On a more writerly note, in the end I decided to minus a star from this book’s rating because there were so many women covered, and there was no real order to their stories, that sometimes I had to go back in the book a bit to remind myself who was who, and what they were up to the last time the book touched base with them.

I also would have liked a lot more of life under Isis. In this book, what is mostly covered is how these women got involved in Isis in the first place. There are some highlights of their lives under the caliphate, but not many, and then there are a few escape journeys told, but again, not many. While I think the focus of this book was correct, with its focus on indoctrination, spliced with current events and how local Muslims in various areas could have interpreted them, my personal curiosity regarding life in the caliphate wasn’t really satisfied. Then again, that’s not really what the book is about so this point is really neither here nor there.

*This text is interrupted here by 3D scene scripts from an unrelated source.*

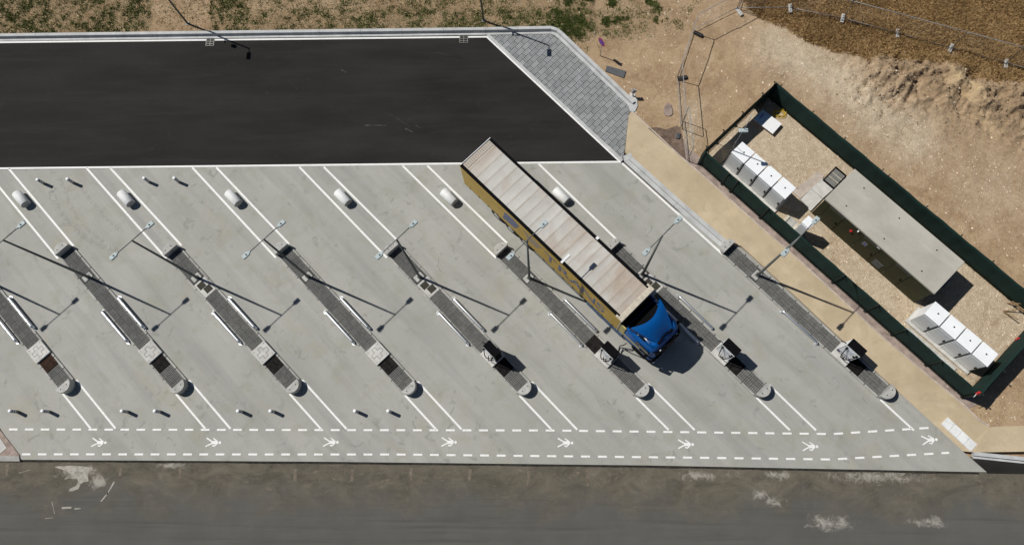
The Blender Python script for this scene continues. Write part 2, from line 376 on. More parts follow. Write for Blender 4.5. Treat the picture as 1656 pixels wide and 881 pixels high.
def polymask(poly, X, Y):
    c = np.zeros(X.shape, bool); n = len(poly)
    for i in range(n):
        x1, y1 = poly[i]; x2, y2 = poly[i-1]
        if y1 == y2: continue
        c ^= ((y1 > Y) != (y2 > Y)) & (X < (x2-x1)*(Y-y1)/(y2-y1)+x1)
    return c
def polydist(line, X, Y):
    d = np.full(X.shape, 1e9)
    for (x1, y1), (x2, y2) in zip(line[:-1], line[1:]):
        dx, dy = x2-x1, y2-y1; t = np.clip(((X-x1)*dx+(Y-y1)*dy)/(dx*dx+dy*dy), 0, 1)
        d = np.minimum(d, np.hypot(X-x1-t*dx, Y-y1-t*dy))
    return d

# ---------------------------------------------------------------- main lines of the site
KY = 30.0                                                    # the north kerb runs along x
K0 = G(0, 68.5); K1 = G(785, 58.5)
apexA = G(787, 59.5); apexB = G(1004, 262.5)
NB_ = [(-31.19, 13.88), (-23.96, 13.80), (-16.65, 13.84), (-9.39, 13.79), (-2.37, 13.69), (4.83, 13.90), (12.05, 13.80)]
SB_ = [(-29.73, 5.13), (-22.49, 5.11), (-15.32, 5.13), (-8.10, 5.04), (-1.03, 5.03), (6.09, 4.92), (13.34, 4.91), (20.69, 4.81)]
NB_ = [(-38.43, 13.9)]+NB_
lot_poly = [(-75, 19.9), apexB, G(1086, 335), (12.4, 13.5), (20.75, 4.7), G(1515, 690), G(1557, 729), G(1596, 763), G(1050, 752), (-31.86, .6), G(0, 692), (-51, 19.8), (-75, 19.9)][1:]
lot_poly = [(-51, 19.9), apexB, G(1090, 338), (12.6, 14.2), (21.6, 5.3), (24.7, 2.3), G(1557, 729), G(1596, 763), G(1050, 752), G(520, 746), (-31.86, .6), G(0, 692)]
lot = struct('parking_lot', MB().prism(lot_poly, -.3, 0.), 'lot')
asph = struct('asphalt_apron', MB().sheet([(-90, K0[1]+.3), (-90, 19.8), (-51, 19.8), (apexB[0]+.02, 19.85), (apexA[0], apexA[1]+.2), (K0[0], K0[1]+.3)], .004), 'asphalt')
struct('road', MB().sheet([(-150, 1.0), (-150, -60), (150, -60), (150, 1.0)], -.09), 'road')
struct('side_asphalt', MB().sheet([G(1572, 742), G(1598, 765), (60, -.3), (60, 1.2)], -.06), 'asphalt')
PZ = .15
I7E = lambda t: lerp((12.62, 14.25), (21.2, 5.1), t)
pathL = [(1017, 186), (1011, 246), (1025, 260), (1101, 332), (1180, 394)]
pathR = [(1021, 181), (1085, 240), (1100, 254), (1160, 306), (1232, 370)]
Lp = [G(*p, PZ)+(PZ,) for p in pathL]+[I7E(.03)+(PZ,), I7E(.5)+(PZ,), I7E(.93)+(PZ,), G(1466, 645, .02)+(.02,), G(1515, 690, .02)+(.02,), G(1557, 729, .02)+(.02,)]
Rp = [G(*p, PZ)+(PZ,) for p in pathR]+[G(*p, PZ)+(PZ,) for p in ((1290, 420), (1420, 540), (1510, 616), (1560, 657))]+[G(1584, 681, .12)+(.12,), G(1600, 690, .12)+(.12,)]
pm = MB()
for i in range(len(Lp)-1): pm.add([Lp[i], Lp[i+1], Rp[i+1], Rp[i]], [(0, 1, 2, 3)])
pm.add([Lp[-1], G(1575, 731, .1)+(.1,), (60, 1.9, .12), (60, 4.0, .12), Rp[-1]], [(0, 1, 2, 3, 4)])
for a, b in zip(Lp[:-1], Lp[1:]): pm.add([a, (a[0], a[1], -.3), (b[0], b[1], -.3), b], [(0, 1, 2, 3)])
path = struct('footpath', pm, 'path')
def poly_edging(name, pts, w, z0, z1, seg, mat, parent=None, side=1):
    """thin kerb stones laid end to end along a polyline, one part each"""
    for a, b in zip(pts[:-1], pts[1:]):
        n = max(1, round(dist(a, b)/seg)); r = dirn(a, b)
        for k in range(n):
            p = lerp(a, b, k/n); L = dist(a, b)/n-.012
            obj(name, MB().box(0, L, 0 if side > 0 else -w, w if side > 0 else 0, z0, z1), mat, parent, (p[0], p[1], 0), r)
ed = thing('path_edging', 'thin pale concrete edging along the fence side of the beige footpath', 'edging')
poly_edging('edging_stone', [(p[0], p[1]) for p in Rp], .09, -.1, .165, 1.0, 'edging', ed)
ed['kind'] = 'structure'; del ed['label']; del ed['category']
# mortar strip outside the fence
ms = MB().sheet([G(1072, 232, .1), G(1095, 203, .1), G(1112, 240, .1), G(1142, 262, .1), G(1560, 628, .1), G(1580, 655, .1), G(1560, 662, .1), G(1230, 372, .1), G(1100, 258, .1)], .125)
struct('mortar_strip', ms, 'mortar')
struct('mortar_patch', MB().sheet([G(*p, .1) for p in ((1048, 208), (1062, 206), (1075, 210), (1092, 205), (1099, 206), (1104, 225), (1109, 259), (1100, 254), (1075, 232))], .15), 'mortar2')
struct('grey_spill', MB().sheet([G(1080+7*math.cos(t)*(1+.2*math.sin(3*t)), 178+13*math.sin(t)*(1+.2*math.cos(2*t)), .1) for t in [k/14*2*math.pi for k in range(14)]], .165), 'mortar')
# bottom left corner of the neighbouring path
struct('corner_path', MB().prism([G(0, 694), G(32, 735), G(33, 744), (-40, .65), (-40, 9)], -.3, .05), 'mortar')
struct('corner_kerb', MB().prism([G(31.5, 737), G(33, 745.5), (-42, .5), (-42, .95)], -.3, .075), 'kerb2')
obj('tactile_slab', MB().prism([G(-14, 715), G(0, 706), G(12, 724), G(0, 734)], .03, .07), 'blocklight', bpy.data.objects['corner_path'])
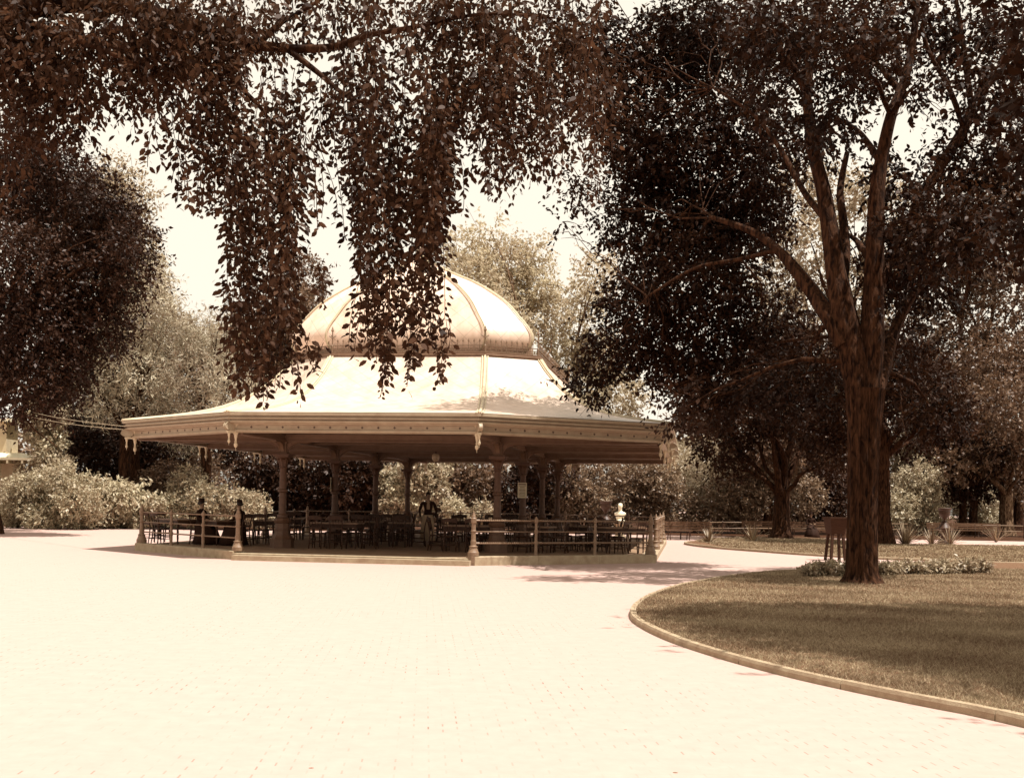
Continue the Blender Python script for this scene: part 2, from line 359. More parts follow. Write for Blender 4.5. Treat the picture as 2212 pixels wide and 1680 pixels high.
# second lawn
near2 = [G(1494, 1172), G(1480, 1175), G(1497, 1179), G(1540, 1184), G(1600, 1189), G(1750, 1200), G(1900, 1208), G(2060, 1214), G(2212, 1220), Vector((24, 33.5, 0))]
k2 = spline([Vector((p.x, p.y, 0)) for p in near2], 6)
far2 = [G(1520, 1167), G(1600, 1162), G(1700, 1160), G(1780, 1165), G(1850, 1173), G(1950, 1178), G(2100, 1180), G(2212, 1182), Vector((26, 51, 0))]
poly_obj('lawn', [(p.x, p.y) for p in k2] + [(p.x, p.y) for p in far2[::-1]], .07, M['lawn'])
kerb('lawn_kerb', k2, .09, .11, 'low stone kerb along the front of the far lawn')
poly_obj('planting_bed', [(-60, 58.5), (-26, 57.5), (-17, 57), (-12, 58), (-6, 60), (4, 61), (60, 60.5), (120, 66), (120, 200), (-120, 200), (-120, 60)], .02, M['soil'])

# grass blades
def inpoly(P, poly):
    x, y = P[:, 0], P[:, 1]; c = np.zeros(len(P), bool); n = len(poly)
    for i in range(n):
        x1, y1 = poly[i]; x2, y2 = poly[(i+1) % n]
        if y1 == y2: continue
        cond = ((y1 > y) != (y2 > y)) & (x < (x2-x1)*(y-y1)/(y2-y1) + x1); c ^= cond
    return c
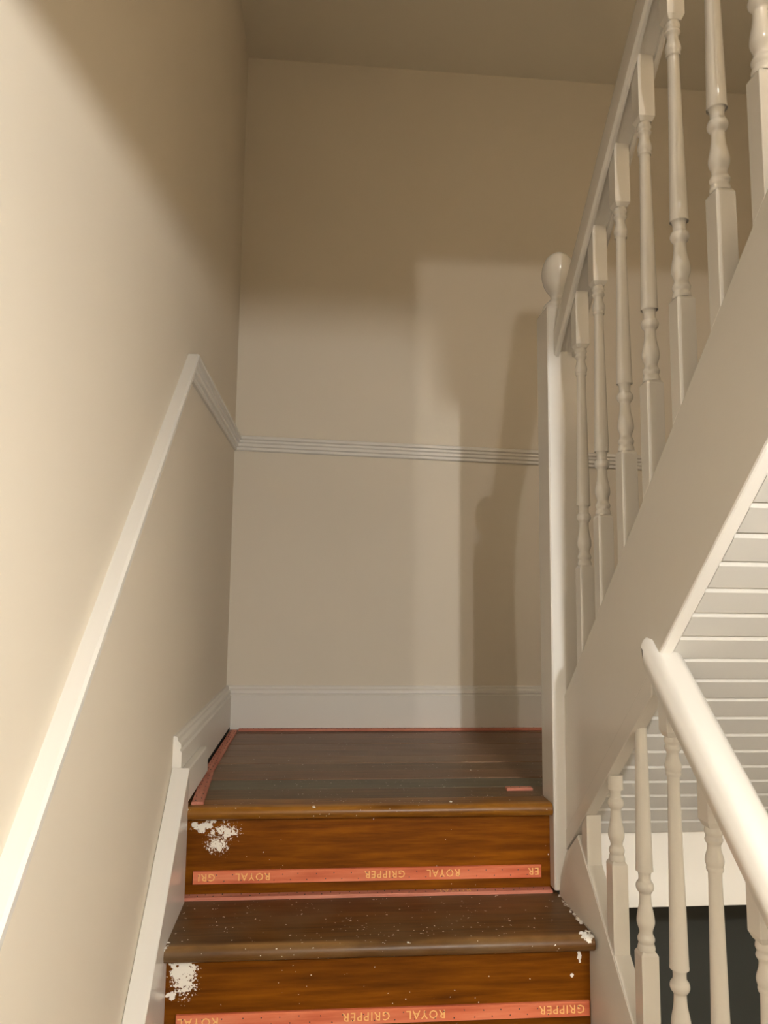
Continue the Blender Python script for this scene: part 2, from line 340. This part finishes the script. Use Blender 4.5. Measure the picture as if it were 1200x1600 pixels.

I will also say that I do think sometimes the author went a bit out of her way to be overly sympathetic with some of these characters. While I do think it would be very hard to divorce yourself emotionally from stories as fraught through as these, there were some occasions where I did feel like she bent over backwards to paint these women in a better light than they, occasionally, may have deserved. 

In the end, I am really glad I read this book, and it is not one I am likely to ever forget.